This is a profound collection of questioning. As I read it, I can follow my own questions about Who, What, When, and Where; but I cannot answer the central question of Why. I have answers that I have arrived at, but as you have found yourself, there is no real answers — only further questions. So I will ask mine in light of your essay.

First, is the problem of words. Words are slippery creatures and everyone comes to their own understanding of what a word means (with or without arguments to support their interpretations). This odd situation has filled the world with theories and definitions that are a slippery as a yolk in an egg white. What if the words “God” and “Religion” were not defined correctly? What if those two nouns were, in fact, uninterpretable because they are invented by humans to name the undiscovered and unknown?
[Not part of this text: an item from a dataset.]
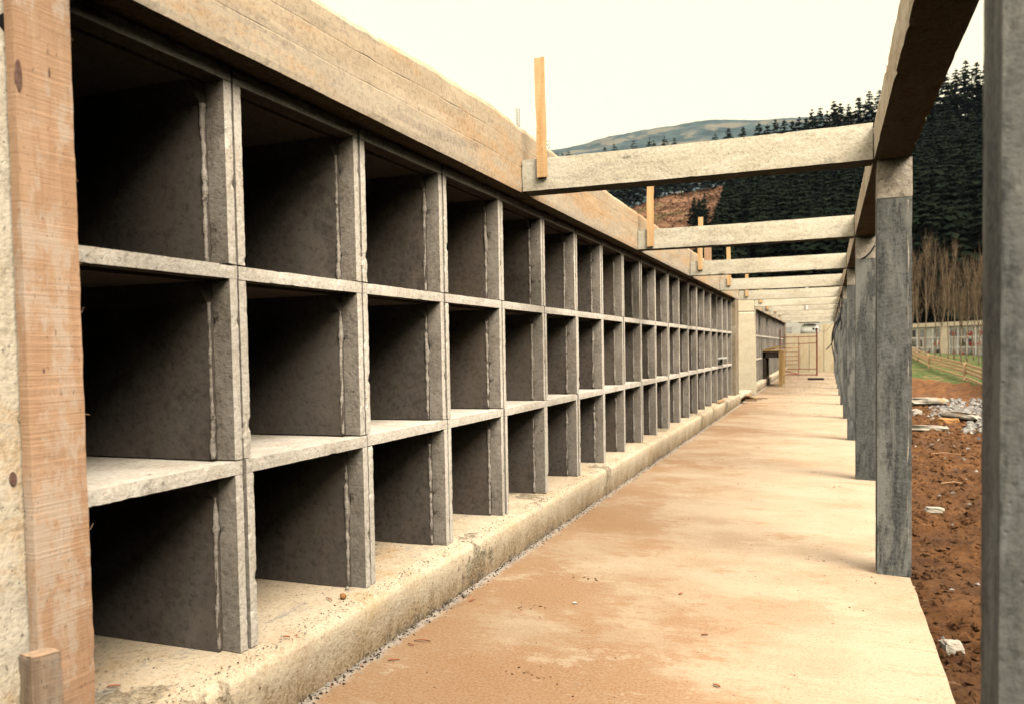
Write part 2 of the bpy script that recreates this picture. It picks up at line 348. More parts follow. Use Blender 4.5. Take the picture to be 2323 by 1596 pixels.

This might go some way into explaining the poor record of all of the definitions of God and Religion that we are beset with.

I imagine the human ‘beast’ at any point in history (recorded or not) finding a black box in the middle of nowhere. (Please forgive my reliance on the image from “2001, a Space Odessy” film of many years ago, but it suits my purpose as a metaphor.) Having never before seen the thing, the viewer must acknowledge that it exists, for he has stubbed his toe on it. But, since he does not know the Who, What, When, Where, or Why of it; he is reduced to give it a name. He might even be induced to write a story giving himself permission to name this thing and take ownership of it.

As soon as this hypothetical person claims ownership of the unidentifiable thing, another person comes along and says: “I know what that is, and you are wrong”. An argument ensues and one person accidentally kills the other person in the Melée. A third person, observing this argument and its result, decides to never touch or come near to the box — while a fourth person recognizes that the box has the power to cause chaos and takes ownership of the box.

This scenario about a black box and its observers is the “nutshell” of the trouble with defining things. Each person decides what they are looking at, imagines how it might be used, and wants to capture the perceived power of the object. The fundamental problem is that none of the persons actually has enough information about the object that they are looking at to determine if their idea is correct or not.

I have come to believe that this is the central, and possibly fatal flaw in humanity. Yet, there are individuals who take up the problem and wrestle with it. For instance, the two that you named your favorites: Bhuddha and Jesus. Yet, each of them become their own version of a black box that is incomprehensible to others and the inevitable bickering, misunderstanding, and perhaps murder follow their observations because of the inherent inability of ‘people’ to wrestle with the incomprehensible fact of existence.

The unique problem of understanding is that we desire it always, and yet never conquer it. How could we? Can anyone comprehend whatever force created the universe since none of us were there to observe the event? All we can do are invent names and reasons according to our own capabilities, and those must always fall short.

So, I’m sure that there is nothing new about what I think, but I beg that we will always be able to recognize and appreciate the existence of our own fallibility, our own inability to know the universe as it continues to open up to us regardless of our fancy that we have defined its reason for existence. I would be interested in how you interpret my little allegory — one of thousands proffered over the centuries. Thank you for asking.